**What you need to do**
Restate all the material verbatim, except for the pictures.
┄┄┄┄┄┄
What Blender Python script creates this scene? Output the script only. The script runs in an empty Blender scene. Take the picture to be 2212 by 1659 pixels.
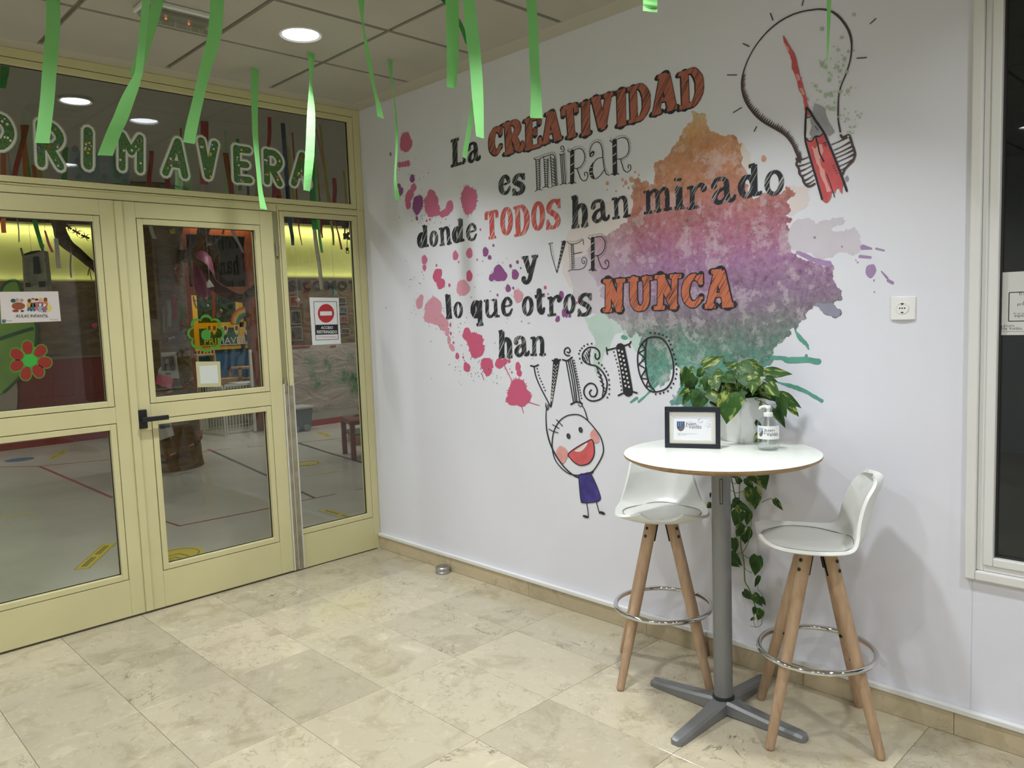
import bpy, bmesh, math, random
from mathutils import Vector, Matrix, noise
random.seed(7)
PI = math.pi
# ---------------------------------------------------------------- camera
F_PX, YAW, PIT, ROL = 1683.57, 0.797376, -0.0894649, -0.0358612
CAMP = Vector((4.45802, -3.02575, 1.58306))
IW, IH = 2212, 1659
fwd = Vector((-math.sin(YAW)*math.cos(PIT), math.cos(YAW)*math.cos(PIT), math.sin(PIT)))
r0 = fwd.cross(Vector((0, 0, 1))).normalized(); u0 = r0.cross(fwd)
rgt = r0*math.cos(ROL)+u0*math.sin(ROL); upv = -r0*math.sin(ROL)+u0*math.cos(ROL)
cd = bpy.data.cameras.new('camera'); cam = bpy.data.objects.new('camera', cd)
cd.sensor_fit = 'HORIZONTAL'; cd.sensor_width = 36; cd.lens = F_PX*36/IW; cd.clip_start = 0.05; cd.clip_end = 200
cam.matrix_world = Matrix(((rgt.x, upv.x, -fwd.x, CAMP.x), (rgt.y, upv.y, -fwd.y, CAMP.y), (rgt.z, upv.z, -fwd.z, CAMP.z), (0, 0, 0, 1)))
bpy.context.collection.objects.link(cam); bpy.context.scene.camera = cam
def ray(u, v): return fwd+rgt*((u-IW/2)/F_PX)-upv*((v-IH/2)/F_PX)
def at(u, v, ax, val):
    d = ray(u, v); return CAMP+d*((val-CAMP[ax])/d[ax])
def deep(u, v, dist): return CAMP+ray(u, v)*dist
# ---------------------------------------------------------------- world, exposure, lights
sc = bpy.context.scene
w = bpy.data.worlds.new('world'); sc.world = w; w.use_nodes = True
bg = w.node_tree.nodes['Background']; bg.inputs[0].default_value = (0.75, 0.88, 1.0, 1); bg.inputs[1].default_value = 1.1
sc.view_settings.view_transform = 'Standard'; sc.view_settings.look = 'None'
sc.view_settings.exposure = 0.0; sc.view_settings.gamma = 1.0; sc.view_settings.use_curve_mapping = False
HALL_W, ROOM_W = 16.5, 15.0
def area(name, loc, sx, sy, power, col, rot=(0, 0, 0), spread=PI, shape='RECTANGLE'):
    l = bpy.data.lights.new(name, 'AREA'); l.shape = shape; l.size = sx; l.size_y = sy
    l.energy = power; l.color = col; l.spread = spread
    o = bpy.data.objects.new(name, l); o.location = loc; o.rotation_euler = rot
    bpy.context.collection.objects.link(o); return o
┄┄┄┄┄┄
**Answer to the task**
What Blender Python script creates this scene? Output the script only. The script runs in an empty Blender scene. Take the picture to be 2212 by 1659 pixels.
import bpy, bmesh, math, random
from mathutils import Vector, Matrix, noise
random.seed(7)
PI = math.pi
# ---------------------------------------------------------------- camera
F_PX, YAW, PIT, ROL = 1683.57, 0.797376, -0.0894649, -0.0358612
CAMP = Vector((4.45802, -3.02575, 1.58306))
IW, IH = 2212, 1659
fwd = Vector((-math.sin(YAW)*math.cos(PIT), math.cos(YAW)*math.cos(PIT), math.sin(PIT)))
r0 = fwd.cross(Vector((0, 0, 1))).normalized(); u0 = r0.cross(fwd)
rgt = r0*math.cos(ROL)+u0*math.sin(ROL); upv = -r0*math.sin(ROL)+u0*math.cos(ROL)
cd = bpy.data.cameras.new('camera'); cam = bpy.data.objects.new('camera', cd)
cd.sensor_fit = 'HORIZONTAL'; cd.sensor_width = 36; cd.lens = F_PX*36/IW; cd.clip_start = 0.05; cd.clip_end = 200
cam.matrix_world = Matrix(((rgt.x, upv.x, -fwd.x, CAMP.x), (rgt.y, upv.y, -fwd.y, CAMP.y), (rgt.z, upv.z, -fwd.z, CAMP.z), (0, 0, 0, 1)))
bpy.context.collection.objects.link(cam); bpy.context.scene.camera = cam
def ray(u, v): return fwd+rgt*((u-IW/2)/F_PX)-upv*((v-IH/2)/F_PX)
def at(u, v, ax, val):
    d = ray(u, v); return CAMP+d*((val-CAMP[ax])/d[ax])
def deep(u, v, dist): return CAMP+ray(u, v)*dist
# ---------------------------------------------------------------- world, exposure, lights
sc = bpy.context.scene
w = bpy.data.worlds.new('world'); sc.world = w; w.use_nodes = True
bg = w.node_tree.nodes['Background']; bg.inputs[0].default_value = (0.75, 0.88, 1.0, 1); bg.inputs[1].default_value = 1.1
sc.view_settings.view_transform = 'Standard'; sc.view_settings.look = 'None'
sc.view_settings.exposure = 0.0; sc.view_settings.gamma = 1.0; sc.view_settings.use_curve_mapping = False
HALL_W, ROOM_W = 16.5, 15.0
def area(name, loc, sx, sy, power, col, rot=(0, 0, 0), spread=PI, shape='RECTANGLE'):
    l = bpy.data.lights.new(name, 'AREA'); l.shape = shape; l.size = sx; l.size_y = sy
    l.energy = power; l.color = col; l.spread = spread
    o = bpy.data.objects.new(name, l); o.location = loc; o.rotation_euler = rot
    bpy.context.collection.objects.link(o); return o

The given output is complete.